Il serait temps que l'armée prenne ses distances par rapport à la gestion quotidienne du politique. En effet, les attentats du 11 septembre 2001 ont permis à l'armée de moins redouter les accusations portées contre elle, et les interrogations à propos du «Qui tue qui ?» en Algérie. Depuis les attaques de New York et de Washington, l'armée apparaît comme une organisation fréquentable et pionnière dans la lutte antiterroriste. Son combat, qui a été sans doute entaché d'opérations inavouables et inavouées contre les islamistes et des civils, a été presque avalisé, a posteriori.

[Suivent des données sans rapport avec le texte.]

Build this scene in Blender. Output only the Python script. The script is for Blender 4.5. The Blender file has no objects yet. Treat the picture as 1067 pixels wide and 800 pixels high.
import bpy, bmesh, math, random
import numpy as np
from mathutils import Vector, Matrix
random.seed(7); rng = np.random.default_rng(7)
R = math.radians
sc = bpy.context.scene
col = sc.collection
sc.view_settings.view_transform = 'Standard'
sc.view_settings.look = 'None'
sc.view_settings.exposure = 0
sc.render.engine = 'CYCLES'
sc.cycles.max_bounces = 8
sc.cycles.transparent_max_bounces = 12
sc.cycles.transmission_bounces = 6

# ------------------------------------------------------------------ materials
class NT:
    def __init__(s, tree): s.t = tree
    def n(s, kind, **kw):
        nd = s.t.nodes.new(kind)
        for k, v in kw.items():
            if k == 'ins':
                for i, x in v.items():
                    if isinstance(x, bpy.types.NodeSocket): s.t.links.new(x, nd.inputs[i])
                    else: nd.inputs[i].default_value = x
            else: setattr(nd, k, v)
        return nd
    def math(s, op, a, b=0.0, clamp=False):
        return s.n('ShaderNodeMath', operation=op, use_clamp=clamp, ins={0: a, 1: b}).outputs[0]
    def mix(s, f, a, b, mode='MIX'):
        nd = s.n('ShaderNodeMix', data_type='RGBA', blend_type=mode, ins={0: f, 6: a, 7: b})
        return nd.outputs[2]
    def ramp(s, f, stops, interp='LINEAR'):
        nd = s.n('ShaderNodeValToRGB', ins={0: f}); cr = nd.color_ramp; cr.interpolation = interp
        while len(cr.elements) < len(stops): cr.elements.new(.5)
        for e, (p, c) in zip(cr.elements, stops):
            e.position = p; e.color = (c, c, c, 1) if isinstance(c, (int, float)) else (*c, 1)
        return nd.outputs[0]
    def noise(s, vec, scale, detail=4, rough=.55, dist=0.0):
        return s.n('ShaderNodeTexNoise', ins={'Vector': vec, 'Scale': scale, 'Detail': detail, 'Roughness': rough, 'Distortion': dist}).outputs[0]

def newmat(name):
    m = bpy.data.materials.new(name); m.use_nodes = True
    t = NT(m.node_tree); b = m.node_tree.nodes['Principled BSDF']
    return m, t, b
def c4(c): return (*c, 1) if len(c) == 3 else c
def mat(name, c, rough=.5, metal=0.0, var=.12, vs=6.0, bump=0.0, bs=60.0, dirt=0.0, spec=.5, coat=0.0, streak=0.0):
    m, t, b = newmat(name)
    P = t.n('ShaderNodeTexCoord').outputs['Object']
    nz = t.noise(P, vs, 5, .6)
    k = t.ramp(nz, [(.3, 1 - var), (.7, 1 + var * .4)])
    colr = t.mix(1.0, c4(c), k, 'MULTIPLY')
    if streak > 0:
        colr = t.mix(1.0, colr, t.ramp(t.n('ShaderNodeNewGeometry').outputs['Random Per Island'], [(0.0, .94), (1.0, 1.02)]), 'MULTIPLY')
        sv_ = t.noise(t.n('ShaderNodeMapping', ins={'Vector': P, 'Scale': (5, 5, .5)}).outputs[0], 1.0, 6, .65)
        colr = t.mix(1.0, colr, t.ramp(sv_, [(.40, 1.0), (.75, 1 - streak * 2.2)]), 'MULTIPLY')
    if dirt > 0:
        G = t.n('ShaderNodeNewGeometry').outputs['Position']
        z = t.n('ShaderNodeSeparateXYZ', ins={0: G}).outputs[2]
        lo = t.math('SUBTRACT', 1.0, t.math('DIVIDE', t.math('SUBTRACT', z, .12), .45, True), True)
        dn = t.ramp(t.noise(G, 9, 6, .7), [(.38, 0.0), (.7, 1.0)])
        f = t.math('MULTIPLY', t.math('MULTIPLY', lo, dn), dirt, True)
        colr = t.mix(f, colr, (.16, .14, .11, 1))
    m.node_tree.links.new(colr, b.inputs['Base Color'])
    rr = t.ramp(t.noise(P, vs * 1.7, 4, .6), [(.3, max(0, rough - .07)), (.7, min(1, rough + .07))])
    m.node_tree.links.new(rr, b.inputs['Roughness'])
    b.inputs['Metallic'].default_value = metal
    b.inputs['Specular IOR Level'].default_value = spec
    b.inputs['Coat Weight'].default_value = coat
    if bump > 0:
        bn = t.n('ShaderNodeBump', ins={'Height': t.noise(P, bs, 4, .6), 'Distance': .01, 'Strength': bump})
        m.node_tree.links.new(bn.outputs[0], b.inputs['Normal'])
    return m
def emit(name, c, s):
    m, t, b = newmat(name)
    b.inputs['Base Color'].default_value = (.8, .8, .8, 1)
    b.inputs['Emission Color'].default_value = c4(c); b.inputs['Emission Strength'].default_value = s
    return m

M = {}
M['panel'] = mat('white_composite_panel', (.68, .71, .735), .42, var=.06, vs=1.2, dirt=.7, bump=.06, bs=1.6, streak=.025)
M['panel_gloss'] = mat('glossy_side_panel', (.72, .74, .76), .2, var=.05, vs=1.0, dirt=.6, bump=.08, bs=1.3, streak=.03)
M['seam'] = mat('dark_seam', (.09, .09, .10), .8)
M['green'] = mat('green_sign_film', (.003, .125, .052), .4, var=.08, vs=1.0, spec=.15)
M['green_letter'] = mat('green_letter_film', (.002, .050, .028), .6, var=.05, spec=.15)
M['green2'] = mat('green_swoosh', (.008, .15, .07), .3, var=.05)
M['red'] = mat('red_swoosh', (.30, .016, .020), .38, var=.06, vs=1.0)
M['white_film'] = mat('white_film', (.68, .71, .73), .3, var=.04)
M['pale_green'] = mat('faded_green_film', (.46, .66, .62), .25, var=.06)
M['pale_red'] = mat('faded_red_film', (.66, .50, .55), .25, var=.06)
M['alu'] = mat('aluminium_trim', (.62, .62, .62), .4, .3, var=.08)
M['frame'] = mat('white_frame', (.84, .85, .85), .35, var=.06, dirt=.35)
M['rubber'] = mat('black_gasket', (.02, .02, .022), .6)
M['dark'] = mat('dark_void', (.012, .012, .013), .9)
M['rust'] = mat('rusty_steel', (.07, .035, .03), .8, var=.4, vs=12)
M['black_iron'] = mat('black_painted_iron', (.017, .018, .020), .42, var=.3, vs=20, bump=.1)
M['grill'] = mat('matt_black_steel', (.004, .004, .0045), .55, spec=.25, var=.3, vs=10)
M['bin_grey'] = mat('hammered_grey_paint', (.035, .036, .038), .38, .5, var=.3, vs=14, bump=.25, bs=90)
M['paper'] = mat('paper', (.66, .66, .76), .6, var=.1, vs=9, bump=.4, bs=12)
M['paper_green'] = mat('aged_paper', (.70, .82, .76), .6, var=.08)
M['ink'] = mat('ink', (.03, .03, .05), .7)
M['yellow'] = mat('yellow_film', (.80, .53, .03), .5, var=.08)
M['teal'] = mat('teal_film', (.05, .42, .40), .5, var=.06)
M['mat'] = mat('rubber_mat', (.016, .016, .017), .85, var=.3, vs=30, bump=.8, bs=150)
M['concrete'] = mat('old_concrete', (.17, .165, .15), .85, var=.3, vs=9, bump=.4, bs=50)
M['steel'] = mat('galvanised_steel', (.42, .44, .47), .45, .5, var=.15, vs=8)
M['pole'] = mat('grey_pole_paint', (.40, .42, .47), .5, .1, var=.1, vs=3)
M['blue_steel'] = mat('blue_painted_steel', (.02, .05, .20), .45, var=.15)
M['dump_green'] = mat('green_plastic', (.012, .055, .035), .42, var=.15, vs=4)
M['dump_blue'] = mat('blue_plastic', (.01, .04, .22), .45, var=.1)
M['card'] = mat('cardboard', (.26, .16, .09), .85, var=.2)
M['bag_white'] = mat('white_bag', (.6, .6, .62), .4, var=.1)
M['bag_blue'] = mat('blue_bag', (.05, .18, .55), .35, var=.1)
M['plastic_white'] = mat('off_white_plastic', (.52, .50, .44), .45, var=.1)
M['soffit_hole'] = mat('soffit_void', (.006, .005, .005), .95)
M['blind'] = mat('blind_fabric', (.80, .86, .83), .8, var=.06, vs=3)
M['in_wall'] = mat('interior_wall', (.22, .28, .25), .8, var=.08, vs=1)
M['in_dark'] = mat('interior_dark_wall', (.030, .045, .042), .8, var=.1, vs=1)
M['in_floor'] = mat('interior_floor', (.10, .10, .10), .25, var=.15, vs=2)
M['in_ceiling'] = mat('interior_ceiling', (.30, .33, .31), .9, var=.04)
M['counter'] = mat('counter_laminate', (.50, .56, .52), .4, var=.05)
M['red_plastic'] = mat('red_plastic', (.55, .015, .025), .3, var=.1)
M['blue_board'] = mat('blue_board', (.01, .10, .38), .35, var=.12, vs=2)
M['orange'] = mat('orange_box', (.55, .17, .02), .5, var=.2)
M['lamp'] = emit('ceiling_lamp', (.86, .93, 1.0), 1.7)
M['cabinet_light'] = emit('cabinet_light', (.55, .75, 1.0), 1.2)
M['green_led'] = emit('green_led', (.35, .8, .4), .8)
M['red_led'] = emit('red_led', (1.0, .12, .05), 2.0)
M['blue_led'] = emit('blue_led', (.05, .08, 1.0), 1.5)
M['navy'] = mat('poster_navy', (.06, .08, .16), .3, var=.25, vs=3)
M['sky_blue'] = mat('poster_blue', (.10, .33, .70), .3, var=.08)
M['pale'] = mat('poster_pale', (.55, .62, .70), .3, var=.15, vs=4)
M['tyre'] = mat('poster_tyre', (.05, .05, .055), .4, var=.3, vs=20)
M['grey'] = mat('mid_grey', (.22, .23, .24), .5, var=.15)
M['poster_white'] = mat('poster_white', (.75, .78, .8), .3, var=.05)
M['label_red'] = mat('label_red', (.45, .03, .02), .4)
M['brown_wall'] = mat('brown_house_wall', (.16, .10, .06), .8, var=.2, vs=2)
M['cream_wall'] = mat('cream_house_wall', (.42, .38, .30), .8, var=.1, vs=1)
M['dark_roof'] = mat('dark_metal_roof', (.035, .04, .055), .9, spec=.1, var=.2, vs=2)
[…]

Aujourd'hui, une quinzaine de généraux – âgés de 60 à 75 ans – au sein de la haute hiérarchie militaire, et qui ont largement influencé le destin de l'Algérie, sont prêts à prendre leur retraite. Néanmoins, ils veulent s'assurer qu'ils ne seront pas inquiétés par la suite.

Régulièrement, l'armée exprime le désir se retirer de l'arène politique pour jouir d'un statut comparable à celui de l'armée turque qui s'est constituée en gardienne de la constitution et en garante des intérêts supérieurs de la nation. Pour l'y aider, il faut que la classe politique algérienne parvienne à s'émanciper, que des partis politiques puissent exister hors tutelle et que la société civile prenne son envol, afin que le désengagement de l'armée ne laisse pas un vide dans le pays. Il faut également que les militaires algériens commencent à se désintéresser du secteur économique en laissant agir les forces du marché.

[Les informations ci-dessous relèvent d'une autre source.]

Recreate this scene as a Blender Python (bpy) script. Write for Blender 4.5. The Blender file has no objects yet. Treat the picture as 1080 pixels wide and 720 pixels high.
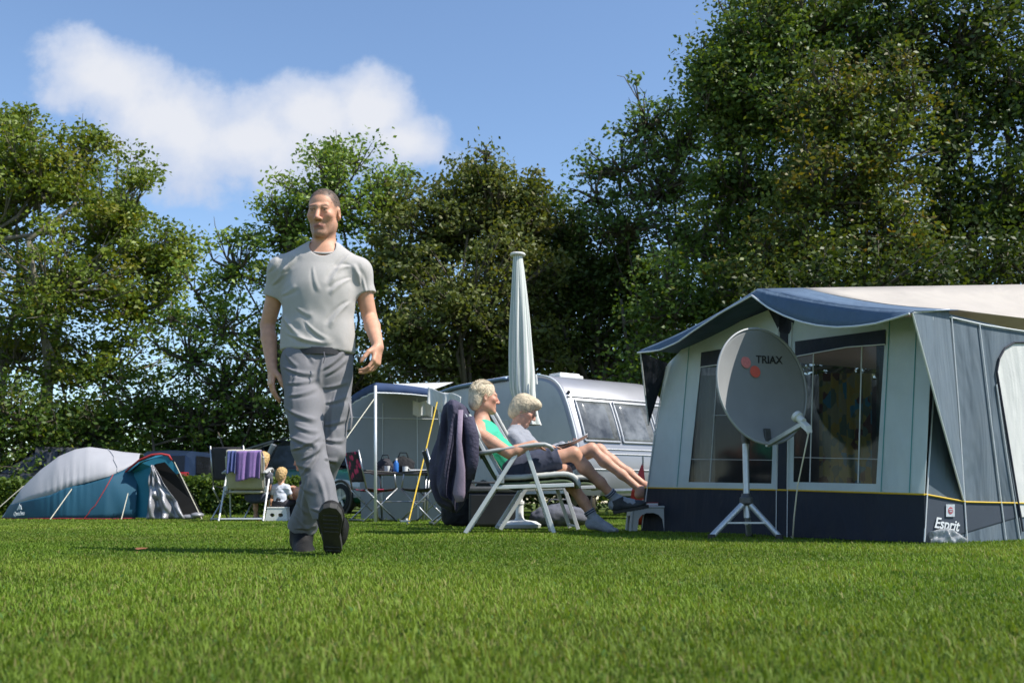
import bpy, bmesh, math, random
import numpy as np
from mathutils import Vector, Matrix, geometry
rng = np.random.default_rng(7); random.seed(7)
SC = bpy.context.scene; COL = SC.collection
R_ = math.radians
V = lambda *a: np.array(a, float)
def unit(v): v = np.asarray(v, float); return v/np.linalg.norm(v)
# ---------------------------------------------------------------- camera and the maths that turns a sight line into a place
CAMH = .235; FPX = 1050.; PITCH = math.atan(170/1050); CP, SP = math.cos(PITCH), math.sin(PITCH)
CAM = V(0, 0, CAMH)
def ray(px, py):
    a = (px-540)/FPX; v = -(py-360)/FPX
    return V(a, CP-v*SP, SP+v*CP)
def P(px, py, Y): d = ray(px, py); return CAM+d*(Y/d[1])
def G(px, Y):
    py = 530+CAMH*FPX/Y; p = P(px, py, Y); p[2] = 0; return p
def onplane(px, py, p0, n): d = ray(px, py); return CAM+d*(np.dot(p0-CAM, n)/np.dot(d, n))
cam = bpy.data.cameras.new('camera'); co = bpy.data.objects.new('camera', cam); COL.objects.link(co)
co.location = CAM; co.rotation_euler = (math.pi/2+PITCH, 0, 0)
cam.lens = 35; cam.sensor_width = 36; cam.clip_start = .05; cam.clip_end = 3000
cam.dof.use_dof = True; cam.dof.focus_distance = 5.3; cam.dof.aperture_fstop = 6.3
SC.camera = co
# ---------------------------------------------------------------- objects
OFF = {}
def empty(name, loc):
    o = bpy.data.objects.new(name, None); COL.objects.link(o); o.location = loc; o.empty_display_size = .1
    OFF[o.name] = np.array(loc, float); return o
def tag(o, label=None, cat=None, group=None, kind=None):
    for k, v in (('label', label), ('category', cat), ('group', group), ('kind', kind)):
        if v: o[k] = v
    return o
def thing(name, loc, label, cat, group=None): return tag(empty(name, loc), label, cat, group)
def link_mesh(name, me, m, parent=None, base=None):
    """vertices are in world coordinates; they are moved to the parent's (or the base's) frame"""
    off = OFF[parent.name] if parent is not None else (np.array(base, float) if base is not None else V(0, 0, 0))
    if np.any(off): me.transform(Matrix.Translation(-Vector(off)))
    if m is not None: me.materials.append(m)
    o = bpy.data.objects.new(name, me); COL.objects.link(o)
    if parent is not None: o.parent = parent
    else: o.location = off
    OFF[o.name] = off; return o
def copy_tree(o, parent=None):
    c = o.copy(); COL.objects.link(c)
    if parent is not None: c.parent = parent
    OFF[c.name] = OFF[o.name]
    for ch in [x for x in bpy.data.objects if x.parent == o]: copy_tree(ch, c)
    return c
def frame_from(d, up=(0, 0, 1)):
    d = unit(d); up = np.asarray(up, float)
    if abs(np.dot(d, up)) > .98: up = V(0, 1, 0) if abs(d[1]) < .9 else V(1, 0, 0)
    s = unit(np.cross(d, up)); return s, unit(np.cross(s, d)), d
def rotz(a): c, s = math.cos(a), math.sin(a); return np.array([[c, -s, 0], [s, c, 0], [0, 0, 1.]])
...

Le président Bouteflika mène sa campagne depuis des mois, monopolise les médias officiels et se montre très généreux des deniers publics distribués au cours de ses déplacements. Il sollicite les fonctionnaires pour relayer son message. Le chef d'état-major de l'armée, le général Lamari, est alors intervenu pour assurer que la neutralité de l'armée ne signifiait pas pour autant qu'elle laisserait la voie ouverte à une quelconque fraude ! En veillant à la loyauté et à la sincérité des élections, Lamari voudrait en être aujourd'hui le garant. Deux hypothèses s'imposent. La première : Lamari engage par sa promesse toute l'armée derrière lui et non la seule armée de terre. La deuxième : il s'agit simplement d'une propagande, destinée à améliorer l'image de son institution. Toutefois, l'élimination de la candidature du docteur Ahmed Taleb Librahimi par le Conseil constitutionnel, sans motifs valables, rappelle le comportement du régime iranien qui a d'emblée écarté la candidature des réformateurs parce qu'ils étaient susceptibles de remporter le scrutin.

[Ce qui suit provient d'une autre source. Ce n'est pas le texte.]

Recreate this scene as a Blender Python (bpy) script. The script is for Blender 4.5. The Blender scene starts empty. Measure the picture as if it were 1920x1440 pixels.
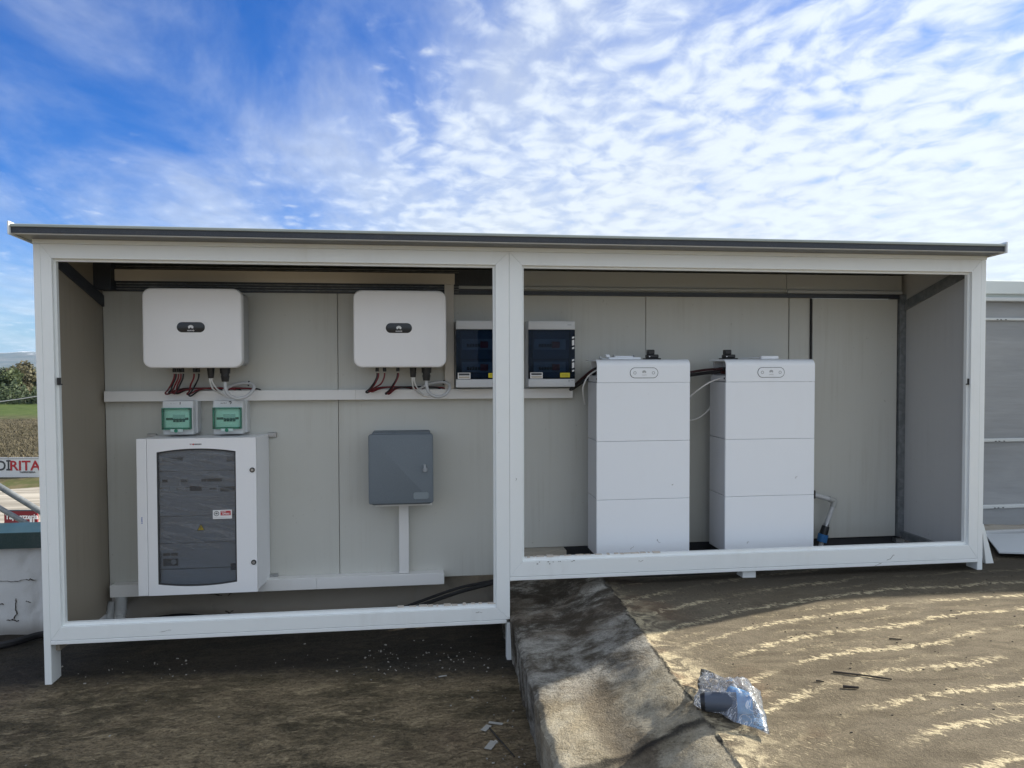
import bpy, bmesh, math, random
from mathutils import Vector, Matrix, noise

random.seed(7)
SC = bpy.context.scene
COL = SC.collection

# ------------------------------------------------------------------ camera
F_PX = 1386.706
CAM = Vector((2.0148, -4.2726, 1.2983))
RIGHT = Vector((0.99170542, -0.12850724, -0.00249918))
UP = Vector((0.00576709, 0.02506399, 0.99966921))
FWD = Vector((0.12840209, 0.99139179, -0.0255972))
cd = bpy.data.cameras.new('camera')
cam = bpy.data.objects.new('camera', cd)
COL.objects.link(cam)
B = -FWD
cam.matrix_world = Matrix(((RIGHT.x, UP.x, B.x, CAM.x), (RIGHT.y, UP.y, B.y, CAM.y), (RIGHT.z, UP.z, B.z, CAM.z), (0, 0, 0, 1)))
cd.sensor_fit = 'HORIZONTAL'
cd.sensor_width = 36.0
cd.lens = 36.0 * F_PX / 1920.0
cd.clip_start = 0.05
cd.clip_end = 40000
SC.camera = cam

# ------------------------------------------------------------------ light, exposure
SUN_EL, SUN_AZ = 27.0, 71.5          # azimuth from +Y towards +X
se, sa = math.radians(SUN_EL), math.radians(SUN_AZ)
SUN_DIR = Vector((math.sin(sa) * math.cos(se), math.cos(sa) * math.cos(se), math.sin(se)))
ld = bpy.data.lights.new('sun', 'SUN')
ld.energy = 4.5
ld.angle = math.radians(0.9)
ld.color = (1.0, 0.93, 0.80)
sun = bpy.data.objects.new('sun', ld)
COL.objects.link(sun)
sun.rotation_euler = SUN_DIR.to_track_quat('Z', 'Y').to_euler()

SC.view_settings.view_transform = 'Standard'
SC.view_settings.look = 'None'
SC.view_settings.exposure = 1.22
SC.view_settings.gamma = 1.0
SC.view_settings.use_curve_mapping = False
SC.cycles.use_denoising = True
SC.cycles.max_bounces = 8
SC.cycles.transparent_max_bounces = 12
SC.cycles.volume_bounces = 0
SC.cycles.sample_clamp_indirect = 6.0


# ------------------------------------------------------------------ node helpers
class G:
    def __init__(self, tree):
        self.t = tree
        self.n = tree.nodes
        self.l = tree.links

    def node(self, typ, **kw):
        nd = self.n.new(typ)
        for k, v in kw.items():
            setattr(nd, k, v)
        return nd

    def put(self, sock, v):
        if isinstance(v, bpy.types.NodeSocket):
            self.l.new(v, sock)
        elif isinstance(v, (tuple, list)):
            if len(v) == 3 and sock.type == 'RGBA':
                v = (*v, 1)
            sock.default_value = v
        else:
            sock.default_value = v

    def pos(self):
        return self.node('ShaderNodeNewGeometry').outputs['Position']

    def m(self, op, a, b=0.0, c=0.0, clamp=False):
        nd = self.node('ShaderNodeMath', operation=op, use_clamp=clamp)
        self.put(nd.inputs[0], a)
        self.put(nd.inputs[1], b)
        self.put(nd.inputs[2], c)
        return nd.outputs[0]

    def sep(self, v):
        nd = self.node('ShaderNodeSeparateXYZ')
        self.put(nd.inputs[0], v)
        return nd.outputs[0], nd.outputs[1], nd.outputs[2]

    def comb(self, x, y, z):
        nd = self.node('ShaderNodeCombineXYZ')
        for i, v in enumerate((x, y, z)):
            self.put(nd.inputs[i], v)
        return nd.outputs[0]

    def map(self, v, scale=(1, 1, 1), loc=(0, 0, 0), rot=(0, 0, 0)):
        nd = self.node('ShaderNodeMapping')
        self.put(nd.inputs['Vector'], v)
        nd.inputs['Scale'].default_value = scale
        nd.inputs['Location'].default_value = loc
        nd.inputs['Rotation'].default_value = rot
        return nd.outputs[0]

    def aniso(self, v, deg, sx, sy):
        return self.map(self.map(v, rot=(0, 0, math.radians(deg))), (sx, sy, 1))

    def noise(self, v, scale, detail=4, rough=0.55, dist=0.0):
        nd = self.node('ShaderNodeTexNoise')
        self.put(nd.inputs['Vector'], v)
        nd.inputs['Scale'].default_value = scale
        nd.inputs['Detail'].default_value = detail
        nd.inputs['Roughness'].default_value = rough
        nd.inputs['Distortion'].default_value = dist
        return nd.outputs['Fac']

    def voro(self, v, scale, feature='F1', rand=1.0):
        nd = self.node('ShaderNodeTexVoronoi', feature=feature)
        self.put(nd.inputs['Vector'], v)
        nd.inputs['Scale'].default_value = scale
        nd.inputs['Randomness'].default_value = rand
        return nd.outputs['Distance']

    def step(self, v, a, b):                      # smoothstep a..b -> 0..1
        nd = self.node('ShaderNodeMapRange', interpolation_type='SMOOTHSTEP')
        self.put(nd.inputs['Value'], v)
        nd.inputs['From Min'].default_value = a
        nd.inputs['From Max'].default_value = b
        return nd.outputs['Result']

    def mix(self, f, a, b):
        nd = self.node('ShaderNodeMix', data_type='RGBA')
        self.put(nd.inputs['Factor'], f)
        self.put(nd.inputs['A'] if 'A' in nd.inputs and nd.inputs['A'].type == 'RGBA' else nd.inputs[6], a)
        self.put(nd.inputs[7], b)
        return nd.outputs[2]

    def bump(self, h, strength=0.3, dist=0.01, normal=None):
        nd = self.node('ShaderNodeBump')
        self.put(nd.inputs['Height'], h)
        nd.inputs['Strength'].default_value = strength
        nd.inputs['Distance'].default_value = dist
        if normal is not None:
            self.put(nd.inputs['Normal'], normal)
        return nd.outputs['Normal']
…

L'éventuel retrait de l'armée de la vie politique lui vaudra la reconnaissance des Algériens et l'appui de la communauté internationale et permettra au pays de franchir un pas dans la voie démocratique. L'armée qui a l'ambition de se moderniser, de constituer des unités professionnelles et de se doter de nouvelles armes, cherche également à communiquer. Bientôt, elle inaugurera son propre site Internet. Quoi qu'en disent les officiels, l'armée a eu de difficiles relations avec le président qu'elle s'était offert, en 1999. Elle a bloqué d'abord la formation de son premier gouvernement pendant huit mois, puis ses principales réformes pendant cinq ans. C'est que l'institution militaire a vite perdu confiance dans le président. Confiance brisée lorsque ce dernier ambitionnait de devenir, à l'instar du feu président Boumediene, le maître absolu du pays et signifiait à l'armée qu'il n'était plus son « protégé » mais désormais son « protecteur ».

Toutefois, les vrais enjeux dépassent de loin l'identité du futur locataire du palais d'al-Mouradiya. Le pays connaît un profond traumatisme auquel la sortie progressive de la guerre n'a pas remédié. Comment faire pour redonner, à toute une génération, confiance dans l'avenir de son pays et des emplois pour la dissuader d'émigrer à tout prix. Comment faire pour créer des emplois, pour remédier aux pénuries de tous genres, pour empêcher la réapparition d'épidémies éradiquées, pour éviter les jacqueries qui éclatent, sans prévenir, dans les quatre coins du pays : celles de l'eau qui manque, des infrastructures défaillantes, des logements sociaux distribués aux puissants, des injustices de tout genre ?

La décennie noire qui vient de s'écouler avait imposé aux Algériens une priorité : survivre à la guerre. Maintenant qu'on leur annonce que la page de la guerre est tournée et que les caisses de l'Etat n'ont jamais été aussi bien pourvues – alors qu'ils ne voient pas la couleur de cette manne – ils sont profondément déçus. L'Algérie a pris d'énormes retards dans ses réformes vitales : banque (un chèque est normalement encaissé au bout d'un à quatre mois), école, hôpital, services publics... Les chantiers systématiquement repoussés sont gigantesques. Espérons que le prochain quinquennat ne sera pas synonyme – à l'instar de celui qui s'achève – de paralysie et de tiraillements en coulisses.